Summary Statistics
1. **Problem statement:** Calculate and interpret the summary statistics for two outlets based on the provided data in part (b).
2. **Arithmetic mean ($\bar{x}$):** Sum all data points for each outlet and divide by the number of data points:
$$\bar{x} = \frac{\sum x_i}{n}$$
The mean represents the average value.
3. **Coefficient of Variation (CV):** This measures relative variability as a percentage:
$$\text{CV} = \frac{\text{standard deviation }(s)}{\text{mean }(\bar{x})} \times 100\%$$
It shows variability relative to the mean.
4. **Mode:** The value that appears most frequently in the dataset.
5. **Median:** The middle value when all data points are sorted in ascending order. If even number of observations, average the two middle values.
6. **Geometric Mean (GM):** The nth root of the product of n values:
$$\text{GM} = \sqrt[n]{x_1 \times x_2 \times \cdots \times x_n} = \exp\left(\frac{1}{n} \sum_{i=1}^n \ln x_i\right)$$
Useful for data measured in ratios or rates.
7. **1st and 3rd Quartiles (Q1 and Q3):** Q1 is the 25th percentile and Q3 is the 75th percentile. Sort data and find values at these percentiles.

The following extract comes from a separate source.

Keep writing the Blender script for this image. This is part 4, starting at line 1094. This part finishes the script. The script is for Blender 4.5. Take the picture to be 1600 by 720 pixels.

8. **Pearson’s 1st coefficient of Skewness (SK1):** Measures asymmetry:
$$\text{SK1} = \frac{\bar{x} - \text{mode}}{s}$$
Positive SK1 means right-skewed, negative means left-skewed.
**Interpretation:**
- Mean gives central tendency.
- CV shows relative spread.
- Mode indicates the most common value.
- Median shows middle value unaffected by outliers.
- Geometric mean better for proportional data.
- Quartiles describe spread and identify outliers.
- Skewness tells about distribution symmetry.
Final answer depends on data from part (b). Replace $x_i$, $n$, $s$, mode, and data with actual values to complete calculations.